1). "6 phases" often means 4+2 configs. 4 for the CPU, 2 for everything else (SoC functions, RAM controller). You already have to tone down your maximum current limits to 160a. For reference, my R7-1800x @ 4.0 GHz can pull peak current of
152a in an AVX workload. A 2700x @ 4.3 GHz likely pulls much more. If you take 8c Matisse near its clockspeed limits, I expect the current draw to go even higher, not to speak of the 12c and 16c chips. If you're satisfied with not being at the chip's clockspeed limits, then I would say a 2700x @ 4.0 GHz would probably pull less current than my 1800x and an 8c Matisse @ 4.3 GHz would pull less current than a 2700x. So it isn't all bad.
2). Current ratings for VRM components are somewhat fudged. Many components are rated @ 25C which never happens during normal operation. Ratings can go down by as much as 20-25% by the time the VRM temps reach 80-100C. Higher-quality VRM components seem better able to maintain their ratings at higher temps.

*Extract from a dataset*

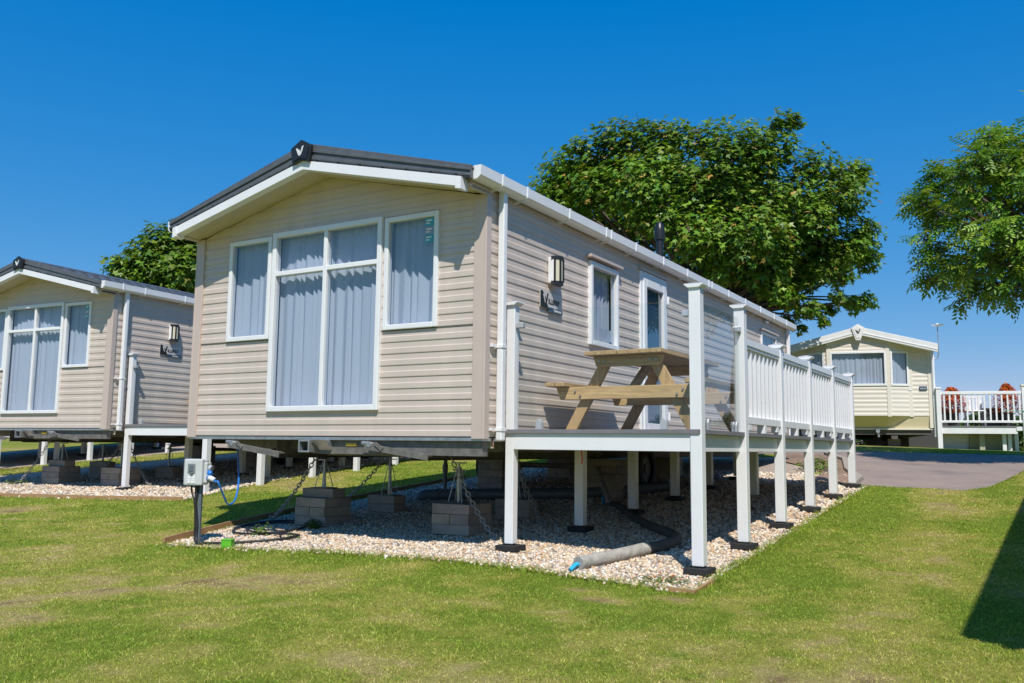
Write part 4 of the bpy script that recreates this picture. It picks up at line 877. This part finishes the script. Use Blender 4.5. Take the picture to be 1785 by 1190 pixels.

3). Duty cycle matters! VRMs can be switched on or off as they're needed. The more phases you have, the longer phases stay switched "off", which lets them run at cooler temperatures without need for additional cooling (fans, etc.).
4). Voltage overshoot is a thing. Quality VRM layouts (twinned vs doubled, or even better "true" VRM layouts that require neither twinning nor doubling, as seen on the high-end Gigabyte x570 boards) can do a lot to mitigate voltage overshoot. In contrast, if you have a sparse VRM config that's being pushed to its limits, vdroop and overshoot are only going to be exaggerated as the VRMs struggle to maintain basic operational parameters.
For normal mild operation I doubt you will use more than 160A from VRM even on 16 core Ryzen.
If you're okay seeing it stay down around 3.5 GHz on anything that uses the majority of the cores (which is why you bought the chip, right?) then . . . have at it!
Only thing I would take care of when using this board with 12C or 16C CPUs is active airflow over VRM section.
The 4+2 boards need active airflow over the VRMs already with 8c chips.
I have an NH-D15 cooling the CPU - if I'm right about the board layout, this is exhausting air over the VRM heatsinks as well, right?
I have an NH-d15 in my current machine, and I had an NH-d14 previously. It, like most "L-shaped" towers, does very little to cool board components. Top-down coolers will help keep VRM sinks saturated with air. My solution to the problem was: case airflow. My old strategy involved taking off the side of the case and pointing a desk fan sort of at parts of the motherboard that I thought needed it. Mostly I targeted the RAM, but it did help the VRMs too. Then I went a little bit less hackjob-ish and just got a case with a huge side panel fan that moves air pretty evenly across the entire board. VRMs on my x370 Taichi stay nice and cool even when my 1800x pulls over 140a (which it easily does). Of course it helps that the board has more phases than it needs.